=== THE PROBLEM ===
Repeat the entries that follow verbatim, without any of their pictures.

=== Scenes as source code ===
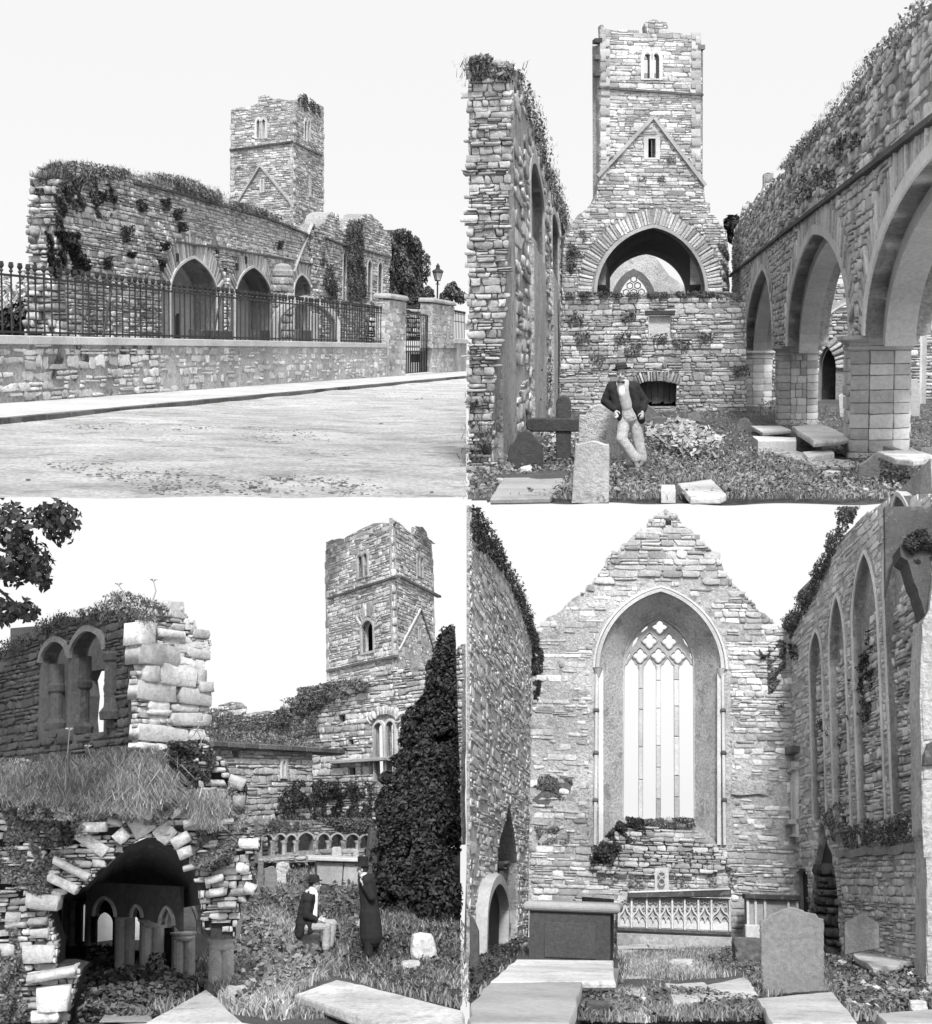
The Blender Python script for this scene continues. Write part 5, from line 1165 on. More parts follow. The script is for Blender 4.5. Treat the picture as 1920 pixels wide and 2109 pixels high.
    ves = [('c', q(617, 1535, -.045), q(636, 1606, -.045), .11, .115), ('c', q(634, 1606, -.06), q(640, 1632, -.07), .1, .05)]
    T.part('waistcoat', put(fuse(capsules(ves), .014, 2, .001), base, s), mat('waistcoat', .36, 0, .15, 0, 1, .2), smooth=True)
    shi = [('e', q(616, 1545, -.12), (.062, .05, .1)), ('c', q(612, 1511, -.03), q(613, 1517, -.03), .06, .07)]
    T.part('shirt', put(fuse(capsules(shi), .01, 1), base, s), g('white_cloth'), smooth=True)
    jac = [('c', q(595, 1535, .05), q(632, 1640, .07), .12, .15), ('c', q(645, 1535, .05), q(658, 1640, .07), .12, .14), ('c', sL, sR, .09, .09), ('c', sL, eL, .085, .075), ('c', eL, q(586, 1611, -.14), .074, .06), ('c', sR, eR, .085, .075), ('c', eR, q(697, 1615, -.07), .074, .06),
           ('c', q(581, 1535, -.07), q(594, 1600, -.1), .075, .07), ('c', q(598, 1600, -.1), q(606, 1645, -.07), .065, .05), ('c', q(656, 1535, -.07), q(673, 1600, -.09), .075, .07), ('c', q(668, 1600, -.09), q(690, 1655, -.02), .075, .07)]
    T.part('jacket', put(fuse(capsules(jac), .012, 2, .002), base, s), g('dark_cloth'), smooth=True)
    T.part('bow_tie', put(capsules([('c', q(612, 1509, -.15), q(601, 1507, -.14), .008, .02), ('c', q(612, 1509, -.15), q(623, 1507, -.14), .008, .02)]), base, s), g('dark_cloth'))
    up = Vector((0, 0, 1)); hc = hq(0, -.01, .085)
    ht = MB().lathe(hc, [(.08, -.01), (.15, -.012), (.155, .002), (.1, .012), (.093, .03), (.088, .085), (.075, .1), (.02, .105)], 18, Vector((-.1, .12, 1)), 0, 1, 1.12); HT = T.part('hat', put(ht, base, s), mat('hat', .05, 0, .2, 0, 1, .2), smooth=False)
    T.part('hat_band', put(MB().lathe(hc, [(.098, .014), (.099, .04)], 18, Vector((-.1, .12, 1)), 0, 1, 1.12), base, s), g('dark_cloth'), HT)
    T.part('moustache', put(capsules([('c', hq(0, .098, -.055), hq(-.035, .085, -.066), .012, .006), ('c', hq(0, .098, -.055), hq(.035, .085, -.066), .012, .006)]), base, s), mat('grey_hair', .2, 0, .2, 0, 1, 0))
    T.part('hair', put(capsules([('e', hq(0, -.03, .015), (.081, .088, .085), hr)]), base, s), g('hair'), smooth=True)
    T.part('eyes', put(capsules([('e', hq(sx*.031, .083, .0), (.013, .008, .007), hr) for sx in (-1, 1)]), base, s), g('hair'))
    for a, tdir in ((aL, (.1, -1, 0)), (aR, (-.25, -1, 0))):
        d = Vector(tdir).normalized(); sh = [('c', Vector((a.x, a.y+.04, .045)), Vector((a.x, a.y, .05))+d*.1, .048, .045), ('c', Vector((a.x, a.y, .045))+d*.1, Vector((a.x, a.y, .03))+d*.19, .045, .032), ('c', a, Vector((a.x, a.y+.02, .06)), .05, .05)]
        T.part('shoe', put(fuse(capsules(sh), .01, 2), base, s), mat('shoe', .16, 0, .2, 0, 1, .1, .5), smooth=True)
build_TR()
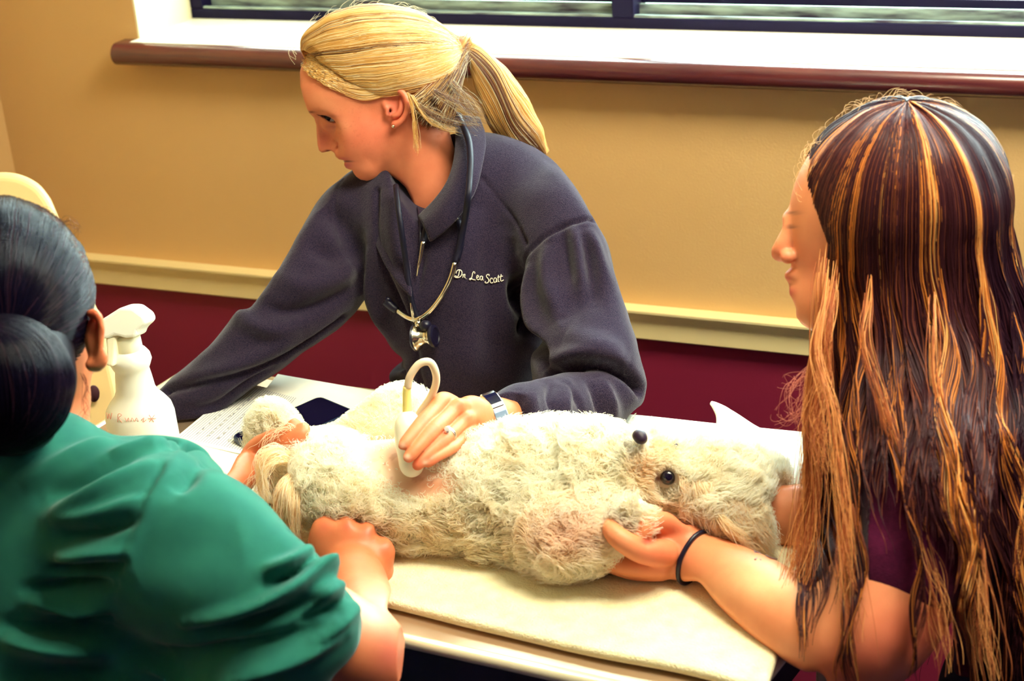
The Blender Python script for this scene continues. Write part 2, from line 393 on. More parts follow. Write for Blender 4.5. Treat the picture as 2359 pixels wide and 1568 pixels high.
# sill: laminate board with a bullnose front
SN = .030; st = .040; x0s = XL-.028
pf = [(YF+.02, ZS)]+[(WALL_Y-SN-st*.5*math.sin(a), ZS-st*.5+st*.5*math.cos(a)) for a in np.linspace(0, math.pi, 13)]+[(WALL_Y+.0, ZS-st), (WALL_Y+.0, ZS-.0012), (YF+.02, ZS-.0012)]
sl = MB(); a0 = [(x0s, y, z) for y, z in pf[1:-2]]; sl.extr(a0+[(x0s, WALL_Y, ZS)], (XL-x0s, 0, 0))
sl.extr([(XL, y, z) for y, z in pf], (XR-XL, 0, 0)); sl.extr([(XR, y, z) for y, z in pf[1:-2]]+[(XR, WALL_Y, ZS)], (.028, 0, 0))
sl_ = sl; so = sl.build('trim_2', m_sill, smooth=True, auto=40); tag(so, 'window sill with a white top and a rounded dark brown front edge', kind='structure')
MB().box((XL+.001, WALL_Y-SN+.002, ZS-.0008), (XR-.001, YF+.019, ZS+.0012)).build('sill_top_board', mat('sill_white_laminate', S(246, 238, 218), .3, .5, var=S(236, 224, 200), vscale=6, stretch=(1, 10, 10)), so, smooth=False)
# window: frame members, mullion, glass panes, slider tracks
win = thing('window_1', 'dark framed sliding window above the brown sill', 'window', (XL, YF, ZS)); tag(win, kind='structure')
fz = float(ony(1200, 36, YF)[2]); mx0 = float(ony(1409, 40, YF)[0]); mx1 = float(ony(1459, 40, YF)[0])
MB().box((XL+.004, YF, ZS-.001), (XR-.004, YF+.07, fz), .002).build('bottom_rail', m_frame, win, smooth=False)
MB().box((XL+.004, YF, fz), (XL+.03, YF+.07, ZT), .002).build('side_jamb', m_frame, win, smooth=False)
MB().box((XR-.03, YF, fz), (XR-.004, YF+.07, ZT), .002).build('side_jamb', m_frame, win, smooth=False)
MB().box((XL+.004, YF, ZT-.045), (XR-.004, YF+.07, ZT), .002).build('head_rail', m_frame, win, smooth=False)
MB().box((mx0, YF+.001, fz), (mx1, YF+.07, ZT-.045), .002).build('mullion', m_frame, win, smooth=False)
m_alu = mat('weathered_aluminium', S(190, 215, 200), .4, .5, metal=.3, var=S(70, 60, 80), vscale=14, stretch=(1, 6, 6))
m_glass = mat('window_glass', (.80, .9, .88), .02, .5, trans=1., ior=1.45)
for a, b in ((XL+.03, mx0), (mx1, XR-.03)):
    MB().box((a, YF+.004, fz), (b, YF+.012, fz+.004)).build('bright_edge_strip', m_alu, win, smooth=False)
    MB().box((a, YF+.034, fz), (b, YF+.044, fz+.016)).build('slider_track', m_alu, win, smooth=False)
    lft = a < 0 and b < mx1; zt_ = fz+(.072 if b <= mx0+.01 else .030)
    MB().box((a, YF+.046, fz+.016), (b, YF+.062, zt_), .001).build('sash_rail', m_frame, win, smooth=False)
    if b <= mx0+.01: MB().box((a, YF+.0455, fz+.030), (b, YF+.047, fz+.0345)).build('sash_edge_line', m_alu, win, smooth=False)
    MB().box((a, YF+.050, fz+.036), (b, YF+.054, ZT-.045)).build('glass_pane', m_glass, win, smooth=False)
# outside the glass: a weathered ledge, a garden wall and lawn
m_led = mat('outside_concrete', S(150, 124, 100), .8, var=S(60, 40, 56), vscale=30, bump=.5, bscale=90)
tag(MB().box((XL-.5, YF+.075, ZS-.12), (XR+.5, YF+.32, ZS-.035)).build('outside_ledge', m_led, smooth=False), 'grey concrete ledge outside the window', kind='structure')
m_lawn = mat('outside_lawn', S(130, 170, 150), .9, var=S(180, 205, 190), vscale=8)
tag(MB().box((-14, YF+.4, -.3), (14, 30, -.25)).build('ground_outside', m_lawn, smooth=False), 'pale green lawn outside the window', kind='structure')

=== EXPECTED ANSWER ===
The Blender Python script for this scene continues. Write part 5, from line 1165 on. More parts follow. The script is for Blender 4.5. Treat the picture as 1920 pixels wide and 2109 pixels high.
    ves = [('c', q(617, 1535, -.045), q(636, 1606, -.045), .11, .115), ('c', q(634, 1606, -.06), q(640, 1632, -.07), .1, .05)]
    T.part('waistcoat', put(fuse(capsules(ves), .014, 2, .001), base, s), mat('waistcoat', .36, 0, .15, 0, 1, .2), smooth=True)
    shi = [('e', q(616, 1545, -.12), (.062, .05, .1)), ('c', q(612, 1511, -.03), q(613, 1517, -.03), .06, .07)]
    T.part('shirt', put(fuse(capsules(shi), .01, 1), base, s), g('white_cloth'), smooth=True)
    jac = [('c', q(595, 1535, .05), q(632, 1640, .07), .12, .15), ('c', q(645, 1535, .05), q(658, 1640, .07), .12, .14), ('c', sL, sR, .09, .09), ('c', sL, eL, .085, .075), ('c', eL, q(586, 1611, -.14), .074, .06), ('c', sR, eR, .085, .075), ('c', eR, q(697, 1615, -.07), .074, .06),
           ('c', q(581, 1535, -.07), q(594, 1600, -.1), .075, .07), ('c', q(598, 1600, -.1), q(606, 1645, -.07), .065, .05), ('c', q(656, 1535, -.07), q(673, 1600, -.09), .075, .07), ('c', q(668, 1600, -.09), q(690, 1655, -.02), .075, .07)]
    T.part('jacket', put(fuse(capsules(jac), .012, 2, .002), base, s), g('dark_cloth'), smooth=True)
    T.part('bow_tie', put(capsules([('c', q(612, 1509, -.15), q(601, 1507, -.14), .008, .02), ('c', q(612, 1509, -.15), q(623, 1507, -.14), .008, .02)]), base, s), g('dark_cloth'))
    up = Vector((0, 0, 1)); hc = hq(0, -.01, .085)
    ht = MB().lathe(hc, [(.08, -.01), (.15, -.012), (.155, .002), (.1, .012), (.093, .03), (.088, .085), (.075, .1), (.02, .105)], 18, Vector((-.1, .12, 1)), 0, 1, 1.12); HT = T.part('hat', put(ht, base, s), mat('hat', .05, 0, .2, 0, 1, .2), smooth=False)
    T.part('hat_band', put(MB().lathe(hc, [(.098, .014), (.099, .04)], 18, Vector((-.1, .12, 1)), 0, 1, 1.12), base, s), g('dark_cloth'), HT)
    T.part('moustache', put(capsules([('c', hq(0, .098, -.055), hq(-.035, .085, -.066), .012, .006), ('c', hq(0, .098, -.055), hq(.035, .085, -.066), .012, .006)]), base, s), mat('grey_hair', .2, 0, .2, 0, 1, 0))
    T.part('hair', put(capsules([('e', hq(0, -.03, .015), (.081, .088, .085), hr)]), base, s), g('hair'), smooth=True)
    T.part('eyes', put(capsules([('e', hq(sx*.031, .083, .0), (.013, .008, .007), hr) for sx in (-1, 1)]), base, s), g('hair'))
    for a, tdir in ((aL, (.1, -1, 0)), (aR, (-.25, -1, 0))):
        d = Vector(tdir).normalized(); sh = [('c', Vector((a.x, a.y+.04, .045)), Vector((a.x, a.y, .05))+d*.1, .048, .045), ('c', Vector((a.x, a.y, .045))+d*.1, Vector((a.x, a.y, .03))+d*.19, .045, .032), ('c', a, Vector((a.x, a.y+.02, .06)), .05, .05)]
        T.part('shoe', put(fuse(capsules(sh), .01, 2), base, s), mat('shoe', .16, 0, .2, 0, 1, .1, .5), smooth=True)
build_TR()
The Blender Python script for this scene continues. Write part 2, from line 393 on. More parts follow. Write for Blender 4.5. Treat the picture as 2359 pixels wide and 1568 pixels high.
# sill: laminate board with a bullnose front
SN = .030; st = .040; x0s = XL-.028
pf = [(YF+.02, ZS)]+[(WALL_Y-SN-st*.5*math.sin(a), ZS-st*.5+st*.5*math.cos(a)) for a in np.linspace(0, math.pi, 13)]+[(WALL_Y+.0, ZS-st), (WALL_Y+.0, ZS-.0012), (YF+.02, ZS-.0012)]
sl = MB(); a0 = [(x0s, y, z) for y, z in pf[1:-2]]; sl.extr(a0+[(x0s, WALL_Y, ZS)], (XL-x0s, 0, 0))
sl.extr([(XL, y, z) for y, z in pf], (XR-XL, 0, 0)); sl.extr([(XR, y, z) for y, z in pf[1:-2]]+[(XR, WALL_Y, ZS)], (.028, 0, 0))
sl_ = sl; so = sl.build('trim_2', m_sill, smooth=True, auto=40); tag(so, 'window sill with a white top and a rounded dark brown front edge', kind='structure')
MB().box((XL+.001, WALL_Y-SN+.002, ZS-.0008), (XR-.001, YF+.019, ZS+.0012)).build('sill_top_board', mat('sill_white_laminate', S(246, 238, 218), .3, .5, var=S(236, 224, 200), vscale=6, stretch=(1, 10, 10)), so, smooth=False)
# window: frame members, mullion, glass panes, slider tracks
win = thing('window_1', 'dark framed sliding window above the brown sill', 'window', (XL, YF, ZS)); tag(win, kind='structure')
fz = float(ony(1200, 36, YF)[2]); mx0 = float(ony(1409, 40, YF)[0]); mx1 = float(ony(1459, 40, YF)[0])
MB().box((XL+.004, YF, ZS-.001), (XR-.004, YF+.07, fz), .002).build('bottom_rail', m_frame, win, smooth=False)
MB().box((XL+.004, YF, fz), (XL+.03, YF+.07, ZT), .002).build('side_jamb', m_frame, win, smooth=False)
MB().box((XR-.03, YF, fz), (XR-.004, YF+.07, ZT), .002).build('side_jamb', m_frame, win, smooth=False)
MB().box((XL+.004, YF, ZT-.045), (XR-.004, YF+.07, ZT), .002).build('head_rail', m_frame, win, smooth=False)
MB().box((mx0, YF+.001, fz), (mx1, YF+.07, ZT-.045), .002).build('mullion', m_frame, win, smooth=False)
m_alu = mat('weathered_aluminium', S(190, 215, 200), .4, .5, metal=.3, var=S(70, 60, 80), vscale=14, stretch=(1, 6, 6))
m_glass = mat('window_glass', (.80, .9, .88), .02, .5, trans=1., ior=1.45)
for a, b in ((XL+.03, mx0), (mx1, XR-.03)):
    MB().box((a, YF+.004, fz), (b, YF+.012, fz+.004)).build('bright_edge_strip', m_alu, win, smooth=False)
    MB().box((a, YF+.034, fz), (b, YF+.044, fz+.016)).build('slider_track', m_alu, win, smooth=False)
    lft = a < 0 and b < mx1; zt_ = fz+(.072 if b <= mx0+.01 else .030)
    MB().box((a, YF+.046, fz+.016), (b, YF+.062, zt_), .001).build('sash_rail', m_frame, win, smooth=False)
    if b <= mx0+.01: MB().box((a, YF+.0455, fz+.030), (b, YF+.047, fz+.0345)).build('sash_edge_line', m_alu, win, smooth=False)
    MB().box((a, YF+.050, fz+.036), (b, YF+.054, ZT-.045)).build('glass_pane', m_glass, win, smooth=False)
# outside the glass: a weathered ledge, a garden wall and lawn
m_led = mat('outside_concrete', S(150, 124, 100), .8, var=S(60, 40, 56), vscale=30, bump=.5, bscale=90)
tag(MB().box((XL-.5, YF+.075, ZS-.12), (XR+.5, YF+.32, ZS-.035)).build('outside_ledge', m_led, smooth=False), 'grey concrete ledge outside the window', kind='structure')
m_lawn = mat('outside_lawn', S(130, 170, 150), .9, var=S(180, 205, 190), vscale=8)
tag(MB().box((-14, YF+.4, -.3), (14, 30, -.25)).build('ground_outside', m_lawn, smooth=False), 'pale green lawn outside the window', kind='structure')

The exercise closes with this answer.